16. From this decision the appellant appealed to the Full Court of the High Court. (at p475)

17. N.H. Bowen Q.C. (with him O. North), for the appellant. There was full disclosure by the appellant of his betting and racing transactions, which would enable the commissioner to make a proper assessment. The amended assessments are invalid. Income Tax Assessment Act 1936-1946, s. 170(3): McEvoy v. Federal Commissioner of Taxation (1950) 9 ATD 206 ; Federal Commissioner of Taxation v. Hines (1952) 9 ATD 413 ; Federal Commissioner of Taxation v. Westgarth [1950] HCA 59; (1950) 81 CLR 396 ; Scottish Australian Mining Co. Ltd. v. Federal Commissioner of Taxation [1950] HCA 16; (1950) 81 CLR 188 . The taxpayer was not carrying on a business of betting. The position is that he attended races, but had another business, his hotel. He was addicted to racing and betting, but his transactions were not organized on anything like the scale necessary to make it a business even though he was successful in the three years: McFarlane v. Commissioner of Taxation (1952) 9 ATD 344 ; Trautwein v. Federal Commissioner of Taxation (1936) 56 CLR 196 ; Graham v. Green (1925) 2 KB 37 . (at p476)

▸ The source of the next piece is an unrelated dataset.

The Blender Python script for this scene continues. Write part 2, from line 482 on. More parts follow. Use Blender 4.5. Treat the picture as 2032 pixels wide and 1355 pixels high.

18. L. Brown, for the respondent. On the evidence betting on racehorses was a business. The appellant's idea in going to races and betting consistently according to a system was to make gain. The magnitude and regularity of his betting should be taken into consideration; also the fact that he raced his own horses would show that he indulged in racing more for profit than for pleasure. It is a question of fact and the finding of the judge of first instance should not be disturbed: Federal Commissioner of Taxation v. Hines (1952) 9 ATD 413 ; Trautwein v. Federal Commissioner of Taxation [1936] HCA 46; (1936) 56 CLR 196 ; Graham v. Green (1925) 2 KB 37 ; Knight v. Commissioner of Taxation (N.S.W.) (1928) 28 SR (NSW) 523; 45 WN 109 ; Vandenberg v. Commissioner of Taxation (N.S.W.) (1933) 50 WN (NSW) 238; 2 ATD 343 ; Smith v. Anderson (10); Rolls v. Miller (1884) 27 ChD 71, at p 88 . The appellant did not make full disclosure. He should have informed the commissioner of the number of times he went to the races, of the dates and of the amounts he won on each occasion or some such facts. The mere statement of the total won and lost is not a true disclosure of the material facts. They would not put the commissioner in a position to know whether or not the moneys received were taxable income or not. (at p476)

19. N.H. Bowen Q.C., in reply. This court is in as good a position as the trial judge to determine any question of fact. The magnitude of the transaction is not relevant, since if the taxpayer is winning it has its effect naturally on the turnover.